Il disait que le meilleur lecteur est un enfant de douze ans. On peut en douter. Excessif dans ses jugements sur les professeurs et sur les élèves, à l’évidence Michel Tournier préférait les enfants aux adultes.
Le souvenir que j’ai gardé de mes profs ne me permet pas d’instruire contre eux un procès en laideur ou en ridicule. Que des hommes ! Plutôt sympathiques — à l’exception d’un arrogant professeur d’anglais dont je souhaitais la mort. Ils ressemblaient à des parents d’élèves et les parents d’élèves ressemblaient à des professeurs. Tout ce joli monde, possesseur de l’autorité et du savoir, était somme toute bien ennuyeux.

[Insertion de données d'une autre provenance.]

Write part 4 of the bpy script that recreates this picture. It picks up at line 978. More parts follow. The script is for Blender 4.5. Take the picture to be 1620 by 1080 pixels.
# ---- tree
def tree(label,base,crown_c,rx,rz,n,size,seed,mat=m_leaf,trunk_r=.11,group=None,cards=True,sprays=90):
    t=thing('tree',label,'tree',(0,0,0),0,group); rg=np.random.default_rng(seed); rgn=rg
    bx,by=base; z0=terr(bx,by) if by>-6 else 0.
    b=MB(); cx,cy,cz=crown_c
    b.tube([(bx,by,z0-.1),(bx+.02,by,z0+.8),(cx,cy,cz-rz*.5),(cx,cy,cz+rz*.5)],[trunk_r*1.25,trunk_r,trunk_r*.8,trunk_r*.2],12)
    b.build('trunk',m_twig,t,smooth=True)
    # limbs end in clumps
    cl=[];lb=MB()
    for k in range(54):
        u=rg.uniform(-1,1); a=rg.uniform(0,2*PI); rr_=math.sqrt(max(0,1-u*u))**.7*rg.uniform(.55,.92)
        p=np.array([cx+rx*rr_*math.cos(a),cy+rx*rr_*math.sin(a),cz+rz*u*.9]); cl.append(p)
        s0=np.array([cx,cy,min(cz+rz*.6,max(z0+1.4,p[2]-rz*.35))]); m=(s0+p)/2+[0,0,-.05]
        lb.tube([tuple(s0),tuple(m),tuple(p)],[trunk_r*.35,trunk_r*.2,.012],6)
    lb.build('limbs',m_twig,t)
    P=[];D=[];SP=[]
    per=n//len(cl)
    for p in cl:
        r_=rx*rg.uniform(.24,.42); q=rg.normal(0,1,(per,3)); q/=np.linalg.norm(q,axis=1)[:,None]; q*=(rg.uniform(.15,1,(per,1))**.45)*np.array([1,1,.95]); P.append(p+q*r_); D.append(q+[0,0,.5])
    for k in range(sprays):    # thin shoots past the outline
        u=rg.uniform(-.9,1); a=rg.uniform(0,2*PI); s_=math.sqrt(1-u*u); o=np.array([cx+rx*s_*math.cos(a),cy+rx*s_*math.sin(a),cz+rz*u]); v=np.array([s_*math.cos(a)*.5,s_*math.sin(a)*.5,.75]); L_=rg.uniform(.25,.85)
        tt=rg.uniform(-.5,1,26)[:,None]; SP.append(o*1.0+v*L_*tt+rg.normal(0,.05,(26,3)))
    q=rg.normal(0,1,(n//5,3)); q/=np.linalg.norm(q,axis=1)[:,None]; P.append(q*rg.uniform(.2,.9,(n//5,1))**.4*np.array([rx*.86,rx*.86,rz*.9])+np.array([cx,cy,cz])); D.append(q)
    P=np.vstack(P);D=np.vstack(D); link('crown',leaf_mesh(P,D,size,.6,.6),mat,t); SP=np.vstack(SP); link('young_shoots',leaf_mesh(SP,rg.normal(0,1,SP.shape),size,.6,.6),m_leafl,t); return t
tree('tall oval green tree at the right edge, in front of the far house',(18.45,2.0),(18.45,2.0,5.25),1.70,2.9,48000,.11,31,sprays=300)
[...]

Si la rêverie, les vagabondages de l’esprit, les fantasmes les yeux ouverts avaient constitué une épreuve du baccalauréat, il est certain que j’aurais décroché un 20 sur 20. Alors que j’ai dû m’y prendre à deux fois pour en passer avec succès la première partie.
Non, mes professeurs ne sont pas responsables de mon médiocre parcours scolaire. Mes mauvais génies avaient pour noms football, ping-pong, flipper, baby-foot, plus un invincible tropisme au métier de songe-creux.
Et puis, ô miracle, étudiant en journalisme à Paris, me voici parmi les meilleurs, premier surpris de capacités insoupçonnées, de mon plaisir féroce à apprendre. Je ne rêve plus le jour ni même la nuit parce que ma tête, jamais aussi souvent sollicitée et autant remplie, est fatiguée. Je découvre le bonheur des intuitions gagnantes, des observations judicieuses et des raisonnements qui emportent l’adhésion. Le choix des mots est un sport que je pratique de plus en plus en professionnel. J’éprouve enfin les délicieux tourments de l’écriture.
Comment expliquer que le médiocre lycéen soit devenu un étudiant doué ?
L’attractivité des matières enseignées n’y était pas pour rien, bien sûr. Non plus qu’une maturité qui avait traîné en route. Une clairvoyance tardive m’indiquait que j’avais trouvé mon chemin. Il passait par Paris, à 450 kilomètres de Lyon, loin du cocon familial, des copains, des matchs de football, des bals — on ne parlait pas encore des « sorties en boîte » —, des habitudes, des tentations, d’une indolence irréfléchie et bien commode.
« Il n’y a de bon étudiant que celui qui peut, qui sait, qui aime travailler seul . » Michel Tournier souligne le mot seul. Pour la première fois de ma vie j’étais, en effet, seul. Et heureux de l’être, sans en avoir eu le désir mais en en découvrant les avantages. J’étais maître de mon temps et, en dehors des cours au Centre de formation des journalistes (CFJ), maître de mon agenda. La solitude fournit beaucoup plus de lunettes pour comprendre le monde que le blablabla avec le perpétuel cercle des familiers. Dans ma petite chambre d’étudiant, il me semblait que j’avais enfin pignon sur rue.
Désormais, la compétition entre étudiants ne me faisait pas peur. Ce que j’avais appris des matchs de football et des parties de tennis de table — la volonté, l’opiniâtreté, la hardiesse, le goût de la victoire — m’était resté intact, disponible. La moitié de la classe ne passerait pas en seconde année. Je serais de la bonne moitié. Les doutes et les pusillanimités du lycéen avaient disparu.